TagLib Problems

Manfred Schwind lists at mani.de
Thu Jan 5 14:18:31 UTC 2012


Hi,

I recently looked deeper at some problems related to taglib that summed up. Most of them are due to non-standard-conform audio files that are out there.

My question is: how is the general policy for taglib in these cases? Is taglib simply ignoring non-standard-conform parts, or should it try to interpret and preserve as much information as it can?

Concrete problems I have found:

1. Sometimes strings in MP3 files are lost, e.g. lyrics. I have sample files where the USLT frame gets lost when a file is read and saved by taglib. The reason: The string is tagged with "UTF16" encoding, but has no byte order mark. Taglib just ignores that string in this case, so it is lost! Other parsers (e.g. eyeD3) just assume UTF16LE in this case.

2. WFED frames (containing the Feed URL of Podcasts) in MP3 files are lost when a file is read and saved with taglib. Reason: iTunes seems to put a nullbyte at the beginning of the feed URL. Taglib can't read the URL string and therefore discards the WFED frame. The result: Podcast episodes processed with taglib suddenly show up all as separate covers in the cover flow view of iTunes, because iTunes seems to group them by the WFED frame. Before, the podcast with all its episodes was just shown as one single cover, as it should.

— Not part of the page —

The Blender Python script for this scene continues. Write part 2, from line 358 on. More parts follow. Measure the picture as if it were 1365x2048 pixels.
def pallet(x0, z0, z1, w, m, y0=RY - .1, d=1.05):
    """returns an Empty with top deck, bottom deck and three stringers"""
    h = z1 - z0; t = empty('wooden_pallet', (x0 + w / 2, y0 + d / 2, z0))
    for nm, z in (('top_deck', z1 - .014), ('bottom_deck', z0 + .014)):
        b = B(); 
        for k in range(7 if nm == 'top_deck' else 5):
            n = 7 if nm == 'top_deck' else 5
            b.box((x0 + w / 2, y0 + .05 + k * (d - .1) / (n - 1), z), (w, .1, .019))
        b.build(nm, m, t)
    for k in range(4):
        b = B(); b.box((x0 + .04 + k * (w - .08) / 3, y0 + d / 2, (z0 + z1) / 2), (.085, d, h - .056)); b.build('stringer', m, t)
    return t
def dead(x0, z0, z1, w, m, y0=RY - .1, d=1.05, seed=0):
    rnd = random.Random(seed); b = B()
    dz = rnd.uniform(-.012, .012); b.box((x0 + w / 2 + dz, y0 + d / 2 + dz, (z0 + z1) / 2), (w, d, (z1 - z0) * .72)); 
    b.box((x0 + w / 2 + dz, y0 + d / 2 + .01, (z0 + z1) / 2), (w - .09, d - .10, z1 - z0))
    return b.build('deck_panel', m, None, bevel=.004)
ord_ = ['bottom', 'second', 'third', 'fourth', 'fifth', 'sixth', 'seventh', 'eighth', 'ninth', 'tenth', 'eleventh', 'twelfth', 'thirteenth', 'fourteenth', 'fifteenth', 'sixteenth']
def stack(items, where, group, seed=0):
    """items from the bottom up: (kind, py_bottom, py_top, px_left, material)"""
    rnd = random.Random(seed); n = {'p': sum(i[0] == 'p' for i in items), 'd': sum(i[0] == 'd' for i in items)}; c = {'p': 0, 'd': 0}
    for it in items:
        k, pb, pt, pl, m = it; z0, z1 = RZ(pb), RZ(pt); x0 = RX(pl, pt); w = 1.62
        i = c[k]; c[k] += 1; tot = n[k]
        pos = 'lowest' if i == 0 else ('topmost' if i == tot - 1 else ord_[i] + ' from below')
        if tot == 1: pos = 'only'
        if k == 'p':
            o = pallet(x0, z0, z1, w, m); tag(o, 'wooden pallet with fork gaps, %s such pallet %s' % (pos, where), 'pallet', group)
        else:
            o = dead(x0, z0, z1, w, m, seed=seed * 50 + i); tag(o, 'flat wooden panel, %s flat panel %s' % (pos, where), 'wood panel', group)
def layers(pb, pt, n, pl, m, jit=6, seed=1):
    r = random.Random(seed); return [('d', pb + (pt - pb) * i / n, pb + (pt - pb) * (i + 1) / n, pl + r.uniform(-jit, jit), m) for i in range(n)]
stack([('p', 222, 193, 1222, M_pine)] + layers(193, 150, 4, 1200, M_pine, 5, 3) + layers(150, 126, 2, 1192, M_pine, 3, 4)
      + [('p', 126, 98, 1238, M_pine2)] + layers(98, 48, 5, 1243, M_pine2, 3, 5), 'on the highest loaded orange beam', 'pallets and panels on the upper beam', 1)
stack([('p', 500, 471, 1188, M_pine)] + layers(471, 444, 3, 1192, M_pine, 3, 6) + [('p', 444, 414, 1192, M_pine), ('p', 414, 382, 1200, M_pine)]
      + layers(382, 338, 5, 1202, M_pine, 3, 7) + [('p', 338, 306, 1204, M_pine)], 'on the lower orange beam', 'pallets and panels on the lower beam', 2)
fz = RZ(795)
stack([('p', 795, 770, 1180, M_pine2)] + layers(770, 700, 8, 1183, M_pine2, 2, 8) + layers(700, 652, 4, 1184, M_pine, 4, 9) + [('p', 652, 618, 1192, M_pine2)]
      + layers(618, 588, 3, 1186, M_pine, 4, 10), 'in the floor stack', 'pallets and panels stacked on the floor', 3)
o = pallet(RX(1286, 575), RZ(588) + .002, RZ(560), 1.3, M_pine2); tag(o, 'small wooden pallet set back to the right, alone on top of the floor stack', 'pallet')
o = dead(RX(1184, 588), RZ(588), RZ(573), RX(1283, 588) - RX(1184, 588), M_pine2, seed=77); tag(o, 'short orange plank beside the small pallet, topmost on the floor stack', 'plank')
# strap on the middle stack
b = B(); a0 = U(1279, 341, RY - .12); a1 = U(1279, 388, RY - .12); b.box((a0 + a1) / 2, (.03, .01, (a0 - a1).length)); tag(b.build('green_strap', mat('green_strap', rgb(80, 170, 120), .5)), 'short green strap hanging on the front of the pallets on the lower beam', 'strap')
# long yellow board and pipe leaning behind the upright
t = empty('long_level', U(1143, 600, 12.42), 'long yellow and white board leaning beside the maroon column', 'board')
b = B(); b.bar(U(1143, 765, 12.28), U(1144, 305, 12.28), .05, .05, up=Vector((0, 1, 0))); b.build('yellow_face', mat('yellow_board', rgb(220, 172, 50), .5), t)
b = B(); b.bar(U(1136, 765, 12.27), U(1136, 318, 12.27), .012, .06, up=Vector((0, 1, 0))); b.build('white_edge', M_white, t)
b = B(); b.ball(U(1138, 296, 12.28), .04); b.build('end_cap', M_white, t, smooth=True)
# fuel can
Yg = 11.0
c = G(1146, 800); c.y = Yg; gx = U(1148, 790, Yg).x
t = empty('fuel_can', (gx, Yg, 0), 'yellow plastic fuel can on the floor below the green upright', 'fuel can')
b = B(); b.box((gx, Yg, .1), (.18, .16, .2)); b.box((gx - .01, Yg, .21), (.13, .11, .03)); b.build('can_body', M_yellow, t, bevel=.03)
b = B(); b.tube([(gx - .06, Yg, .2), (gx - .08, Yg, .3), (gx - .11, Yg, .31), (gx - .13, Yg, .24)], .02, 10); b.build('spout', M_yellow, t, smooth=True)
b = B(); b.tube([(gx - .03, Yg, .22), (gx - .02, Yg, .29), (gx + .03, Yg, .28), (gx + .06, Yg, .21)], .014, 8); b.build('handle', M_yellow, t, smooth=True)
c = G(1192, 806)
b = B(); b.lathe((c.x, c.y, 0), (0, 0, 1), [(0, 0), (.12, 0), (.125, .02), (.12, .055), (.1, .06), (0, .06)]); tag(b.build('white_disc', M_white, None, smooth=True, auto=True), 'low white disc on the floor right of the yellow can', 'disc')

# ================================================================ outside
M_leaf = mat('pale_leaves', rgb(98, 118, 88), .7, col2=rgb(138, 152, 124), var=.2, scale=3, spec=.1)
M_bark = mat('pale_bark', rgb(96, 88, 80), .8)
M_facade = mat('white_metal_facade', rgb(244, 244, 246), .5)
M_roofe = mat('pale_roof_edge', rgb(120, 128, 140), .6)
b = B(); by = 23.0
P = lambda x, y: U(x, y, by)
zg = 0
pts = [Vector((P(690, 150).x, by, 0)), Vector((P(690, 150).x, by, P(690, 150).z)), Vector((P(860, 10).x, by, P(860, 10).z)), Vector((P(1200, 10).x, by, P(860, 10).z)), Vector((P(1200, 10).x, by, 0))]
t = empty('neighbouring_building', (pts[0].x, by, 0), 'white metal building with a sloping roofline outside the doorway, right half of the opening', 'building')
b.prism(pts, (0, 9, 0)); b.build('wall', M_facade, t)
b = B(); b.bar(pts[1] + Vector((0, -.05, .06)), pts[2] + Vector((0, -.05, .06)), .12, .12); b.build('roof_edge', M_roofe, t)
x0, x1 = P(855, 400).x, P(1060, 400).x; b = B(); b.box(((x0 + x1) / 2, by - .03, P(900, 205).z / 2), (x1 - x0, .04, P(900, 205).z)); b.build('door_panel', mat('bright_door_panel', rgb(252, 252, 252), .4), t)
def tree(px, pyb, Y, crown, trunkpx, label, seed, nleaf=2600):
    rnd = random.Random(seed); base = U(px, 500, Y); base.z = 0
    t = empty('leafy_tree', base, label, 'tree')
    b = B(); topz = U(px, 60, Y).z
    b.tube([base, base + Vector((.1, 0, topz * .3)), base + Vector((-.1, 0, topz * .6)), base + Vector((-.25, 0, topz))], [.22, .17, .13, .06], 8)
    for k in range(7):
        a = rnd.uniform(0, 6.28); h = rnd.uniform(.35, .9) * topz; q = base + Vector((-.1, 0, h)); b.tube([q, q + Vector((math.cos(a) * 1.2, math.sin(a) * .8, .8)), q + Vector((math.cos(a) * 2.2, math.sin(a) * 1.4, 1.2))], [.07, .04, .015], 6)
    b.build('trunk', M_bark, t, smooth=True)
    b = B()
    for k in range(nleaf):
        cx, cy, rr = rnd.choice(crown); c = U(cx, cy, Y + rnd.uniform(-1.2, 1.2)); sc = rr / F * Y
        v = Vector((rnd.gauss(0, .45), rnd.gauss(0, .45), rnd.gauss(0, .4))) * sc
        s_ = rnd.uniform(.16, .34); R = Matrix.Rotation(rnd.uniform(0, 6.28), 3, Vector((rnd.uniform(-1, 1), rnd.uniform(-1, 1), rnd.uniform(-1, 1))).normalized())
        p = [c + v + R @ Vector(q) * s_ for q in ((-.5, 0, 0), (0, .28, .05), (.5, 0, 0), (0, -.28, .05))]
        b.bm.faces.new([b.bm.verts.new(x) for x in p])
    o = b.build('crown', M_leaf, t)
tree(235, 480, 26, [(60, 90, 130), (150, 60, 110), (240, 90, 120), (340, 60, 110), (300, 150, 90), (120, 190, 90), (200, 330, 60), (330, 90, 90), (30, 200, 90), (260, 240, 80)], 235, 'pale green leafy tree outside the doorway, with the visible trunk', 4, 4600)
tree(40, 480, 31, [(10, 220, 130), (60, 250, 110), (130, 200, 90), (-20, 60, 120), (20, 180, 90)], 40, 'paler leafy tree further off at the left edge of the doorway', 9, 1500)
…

Even worse: iTunes seems to expect this nullbyte at the beginning of the WFED URL, so to solve this problem, taglib has to ignore the nullbyte when reading the WFED frame, but it must also preserve this nullbyte when writing the WFED frame back to the file.

3. taglib sometimes loses atoms in MPEG-4 files. The reason: The atoms are organized in taglib in a TagLib::Map<String, Item> structure - but I have some files where multiple atoms with the same name are present! Mostly these are "free form atoms" with "----" as name. One effect that I saw: iTunes stores some information like bitrate mode in such an atom, so the file shows e.g. "VBR" in the bitrate information in iTunes. After being processed by taglib, this "VBR" information is gone. But it's just coincidence that _this_ "----" atom was discarded and not the other. And I don't know what that might have stored. And I don't know what else type of atoms might be affected by this problem. I think one solution might be to organize the atoms as TagLib::Map<String, TagLib::List<Item> > or something like that (I haven't tried that yet).

Have these "real world problems" any chance of being fixed in newer versions of taglib? Or do you say this is all non-standards-conform and will not be fixed in taglib?

If you need any sample files for the problems above, please contact me.

Thank you for TagLib, by the way, it's a very nice piece of software.